Title: My Absolute Darling
Author: Gabriel Tallent
Publisher: Fourth Estate, HarperCollins
ISBN: 978-0008185220
Genre: Literary Fiction
Pages: 432
Source: Publisher
Rating: 5 Stars
Once in a while, you read a book that makes you angry. Very angry. And you cannot help but cheer so madly and wildly for the underdog. The book takes over your life till you are done reading it and while it is hopeful (in small doses and so not enough), it also leaves you exhausted, frustrated and contemplative about the world you inhabit. “My Absolute Darling” by Gabriel Tallent is one such book and it is very hard to believe that it is only his debut.

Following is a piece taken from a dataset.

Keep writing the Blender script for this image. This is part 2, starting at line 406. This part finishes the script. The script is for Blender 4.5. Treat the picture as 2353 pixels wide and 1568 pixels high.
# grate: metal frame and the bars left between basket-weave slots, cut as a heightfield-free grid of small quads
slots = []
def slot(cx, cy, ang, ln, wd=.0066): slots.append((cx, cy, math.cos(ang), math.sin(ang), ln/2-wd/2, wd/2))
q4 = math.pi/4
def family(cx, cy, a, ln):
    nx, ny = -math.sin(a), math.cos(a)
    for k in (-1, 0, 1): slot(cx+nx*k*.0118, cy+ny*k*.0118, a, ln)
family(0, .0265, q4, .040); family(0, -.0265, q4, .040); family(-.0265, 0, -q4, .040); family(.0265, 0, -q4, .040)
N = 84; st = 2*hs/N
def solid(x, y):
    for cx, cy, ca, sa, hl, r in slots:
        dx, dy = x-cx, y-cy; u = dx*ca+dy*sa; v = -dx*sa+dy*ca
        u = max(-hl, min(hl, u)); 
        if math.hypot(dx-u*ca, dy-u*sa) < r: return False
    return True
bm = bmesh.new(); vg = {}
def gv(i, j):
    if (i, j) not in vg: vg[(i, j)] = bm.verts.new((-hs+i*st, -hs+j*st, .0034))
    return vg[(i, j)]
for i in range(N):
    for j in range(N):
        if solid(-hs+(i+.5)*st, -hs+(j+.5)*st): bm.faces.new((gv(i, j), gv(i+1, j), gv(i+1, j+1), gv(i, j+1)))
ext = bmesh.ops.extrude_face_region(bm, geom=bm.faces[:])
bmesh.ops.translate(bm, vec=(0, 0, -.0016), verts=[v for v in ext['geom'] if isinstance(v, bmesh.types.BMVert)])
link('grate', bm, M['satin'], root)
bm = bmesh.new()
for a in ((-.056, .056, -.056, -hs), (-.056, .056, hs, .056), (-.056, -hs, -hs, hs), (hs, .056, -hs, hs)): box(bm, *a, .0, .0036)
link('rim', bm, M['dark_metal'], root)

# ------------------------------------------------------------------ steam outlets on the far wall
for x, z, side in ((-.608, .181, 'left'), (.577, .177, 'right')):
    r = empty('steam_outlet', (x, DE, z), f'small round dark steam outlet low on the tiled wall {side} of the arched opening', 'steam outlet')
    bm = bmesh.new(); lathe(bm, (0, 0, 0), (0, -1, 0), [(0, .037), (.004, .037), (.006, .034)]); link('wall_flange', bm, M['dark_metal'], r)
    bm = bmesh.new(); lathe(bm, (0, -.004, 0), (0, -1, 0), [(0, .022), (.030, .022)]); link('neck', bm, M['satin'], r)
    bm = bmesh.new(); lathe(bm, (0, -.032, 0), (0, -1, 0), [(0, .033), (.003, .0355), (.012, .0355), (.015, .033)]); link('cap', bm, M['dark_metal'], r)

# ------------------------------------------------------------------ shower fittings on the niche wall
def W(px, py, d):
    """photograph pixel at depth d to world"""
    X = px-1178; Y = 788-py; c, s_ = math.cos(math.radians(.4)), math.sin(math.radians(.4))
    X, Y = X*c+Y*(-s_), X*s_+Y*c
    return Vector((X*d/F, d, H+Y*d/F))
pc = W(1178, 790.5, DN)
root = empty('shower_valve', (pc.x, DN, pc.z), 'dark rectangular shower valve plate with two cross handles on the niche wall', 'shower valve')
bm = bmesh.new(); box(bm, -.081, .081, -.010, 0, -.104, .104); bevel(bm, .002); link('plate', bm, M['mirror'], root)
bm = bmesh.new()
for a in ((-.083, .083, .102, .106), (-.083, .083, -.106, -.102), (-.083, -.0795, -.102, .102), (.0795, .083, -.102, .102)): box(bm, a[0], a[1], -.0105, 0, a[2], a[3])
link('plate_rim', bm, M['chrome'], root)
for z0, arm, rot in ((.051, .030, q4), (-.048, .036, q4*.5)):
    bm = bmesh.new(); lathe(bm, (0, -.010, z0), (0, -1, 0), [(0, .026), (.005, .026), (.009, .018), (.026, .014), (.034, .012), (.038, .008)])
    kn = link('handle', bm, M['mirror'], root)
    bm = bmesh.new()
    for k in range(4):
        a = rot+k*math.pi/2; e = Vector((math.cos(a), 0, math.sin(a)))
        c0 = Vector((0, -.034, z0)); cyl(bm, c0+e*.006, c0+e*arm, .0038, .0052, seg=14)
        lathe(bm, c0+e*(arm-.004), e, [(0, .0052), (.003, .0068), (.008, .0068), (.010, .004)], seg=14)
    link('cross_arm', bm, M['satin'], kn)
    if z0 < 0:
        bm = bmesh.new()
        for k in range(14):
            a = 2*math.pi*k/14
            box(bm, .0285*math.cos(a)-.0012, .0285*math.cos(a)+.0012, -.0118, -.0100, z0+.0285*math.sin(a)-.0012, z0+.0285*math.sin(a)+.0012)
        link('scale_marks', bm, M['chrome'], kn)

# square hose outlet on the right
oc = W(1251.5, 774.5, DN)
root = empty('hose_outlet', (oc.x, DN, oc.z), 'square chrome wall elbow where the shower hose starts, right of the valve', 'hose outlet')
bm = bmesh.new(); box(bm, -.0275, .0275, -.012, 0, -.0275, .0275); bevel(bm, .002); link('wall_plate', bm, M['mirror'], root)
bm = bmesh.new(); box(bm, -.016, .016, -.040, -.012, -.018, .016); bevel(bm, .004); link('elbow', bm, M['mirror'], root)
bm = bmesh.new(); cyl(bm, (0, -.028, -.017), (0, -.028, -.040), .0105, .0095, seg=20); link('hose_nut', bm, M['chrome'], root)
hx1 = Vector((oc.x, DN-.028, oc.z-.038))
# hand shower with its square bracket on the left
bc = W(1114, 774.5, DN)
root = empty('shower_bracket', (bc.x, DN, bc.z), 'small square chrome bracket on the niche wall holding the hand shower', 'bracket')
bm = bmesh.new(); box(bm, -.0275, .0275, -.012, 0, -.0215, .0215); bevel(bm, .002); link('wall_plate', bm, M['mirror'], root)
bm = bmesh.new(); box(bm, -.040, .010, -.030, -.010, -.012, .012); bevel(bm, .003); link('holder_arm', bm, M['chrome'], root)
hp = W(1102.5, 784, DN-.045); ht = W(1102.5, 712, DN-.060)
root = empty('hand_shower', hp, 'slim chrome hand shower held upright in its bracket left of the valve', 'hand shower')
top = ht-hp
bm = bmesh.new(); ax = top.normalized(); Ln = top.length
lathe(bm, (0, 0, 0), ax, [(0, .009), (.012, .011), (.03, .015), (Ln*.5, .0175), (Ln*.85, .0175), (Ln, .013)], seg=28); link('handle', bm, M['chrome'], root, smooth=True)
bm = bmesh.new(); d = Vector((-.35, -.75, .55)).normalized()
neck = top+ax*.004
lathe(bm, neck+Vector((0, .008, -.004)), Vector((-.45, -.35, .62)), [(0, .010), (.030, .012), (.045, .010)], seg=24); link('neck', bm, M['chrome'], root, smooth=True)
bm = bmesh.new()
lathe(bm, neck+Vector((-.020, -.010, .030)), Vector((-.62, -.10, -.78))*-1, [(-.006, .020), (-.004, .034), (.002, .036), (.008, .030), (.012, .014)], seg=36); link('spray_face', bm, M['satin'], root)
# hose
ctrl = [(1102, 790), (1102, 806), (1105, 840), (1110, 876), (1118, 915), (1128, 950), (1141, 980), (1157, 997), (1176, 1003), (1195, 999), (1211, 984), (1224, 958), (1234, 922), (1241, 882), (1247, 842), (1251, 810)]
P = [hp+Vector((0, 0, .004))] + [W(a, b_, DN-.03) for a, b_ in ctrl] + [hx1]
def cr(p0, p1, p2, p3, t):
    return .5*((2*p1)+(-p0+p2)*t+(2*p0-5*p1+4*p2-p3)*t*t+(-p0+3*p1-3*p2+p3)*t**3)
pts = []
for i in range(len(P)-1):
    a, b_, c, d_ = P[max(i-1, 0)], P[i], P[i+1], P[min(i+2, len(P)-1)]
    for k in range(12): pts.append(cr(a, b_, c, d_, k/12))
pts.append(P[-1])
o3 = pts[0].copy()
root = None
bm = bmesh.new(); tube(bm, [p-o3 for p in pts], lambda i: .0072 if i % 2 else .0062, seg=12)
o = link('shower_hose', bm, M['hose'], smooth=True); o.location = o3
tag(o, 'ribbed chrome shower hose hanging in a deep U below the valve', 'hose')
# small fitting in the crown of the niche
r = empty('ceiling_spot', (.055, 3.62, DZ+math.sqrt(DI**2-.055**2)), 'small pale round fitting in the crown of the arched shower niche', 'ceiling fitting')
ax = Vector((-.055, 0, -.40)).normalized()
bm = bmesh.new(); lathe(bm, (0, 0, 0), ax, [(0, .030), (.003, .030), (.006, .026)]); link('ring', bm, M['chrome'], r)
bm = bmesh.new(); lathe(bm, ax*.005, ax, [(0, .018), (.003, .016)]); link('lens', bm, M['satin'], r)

“My Absolute Darling” is the kind of book that will in the most brutal manner stay with you long after you’ve finished it. It is one of those books that you wouldn’t even want to stay with you and yet it will. It is the dark “Lolita”. Nabokov’s “Lolita” looks like a bird in front of this one. The book is of the coming-of-age genre in the most raw, terrible manner. The one that no child must go through and perhaps the ones that do, mostly emerge to be the stronger ones. But as the blurb says, “Sometimes strength is not the same as courage” or “Sometimes leaving is not the only way to escape” – this book lives up to it in so many ways.
Julia (Turtle) Alveston is a survivor. She is all of fourteen and has grown-up isolated since the death of her mother. Her father, Martin, is tortured and believes that Julia is the best thing that has happened to him. So much so that he doesn’t want to let go of her. She is after all his, “absolute darling”. Turtle is physically, mentally and emotionally abused by her father. Turtle’s social existence is confined to her school, and sometimes meeting her grandfather, who she is most fond of. She doesn’t have friends. She is angry, miserable, and all she knows is how to survive and that her daddy loves her very much (she also deep down just wants to get away from all of this).
In all of this, Turtle meets Jacob, a high-school boy who reads, is funny and lives in a big clean house with his parents and sister. For once, Turtle feels some kind of normalcy in her life and starts forging friendships. But she now has to find a way to escape her old life and start anew. She wants to leave her “devoted” father. And thus begins the story of Turtle (almost more than halfway through the book). She becomes her own hero and I as a reader often found myself just hooting for her, cheering, interacting with her, wanting to hug her and tell her that it will all be okay, to reach out between the pages and scream at Martin, to perhaps even kill him.
The emotional complexities of this book are of another level. The setting of the book is the outdoors (woods along the Northern California Coast) – where Turtle lives with her father. This adds another layer of fierceness and subtext to the novel. Of how sometimes even though circumstances aren’t just about right, you can still seize what is yours if you want to. But this book thankfully, isn’t preachy. It is real. Sometimes too real.
The story is gripping. You cannot help but turn the pages and yet you don’t want to. Tallent takes you to the heart of darkness (multiple times) and leaves you hanging with what will happen next. He takes you through the maze in Turtle’s head – her confusion, her loss of expression, her self-doubt (always thinking she isn’t pretty and not worthy of anything good), self-loathing and finally being resilient to it all. There are times when words that need Turtle’s expression aren’t there and yet you know it all. The writing is that surreal and empathetic. The prose is measure, even though laborious at times, but it is worth it. Tallent has also referenced so many authors and books in this book, which to me was nothing short of brilliant and each reference made so much sense in the larger sense of the plot (I will list those down soon). There were technicalities with weapons which I didn’t get at all, but I let it go. The characters that Tallent creates are frighteningly real. Such an incident or series of incidents could be happening in your backyard and you wouldn’t know of it.
This one sentence stood out for me as an explanation for the entire book, however the entire book is peppered with so many of them: “Her moments of happiness occur right at the margin of the unbearable”.
Read this book only if you can stomach it. But read it. Make yourself stronger and read it. The prose demands to be read. The emotions most certainly do. Tallent is one author to watch out for. I loved reading this one.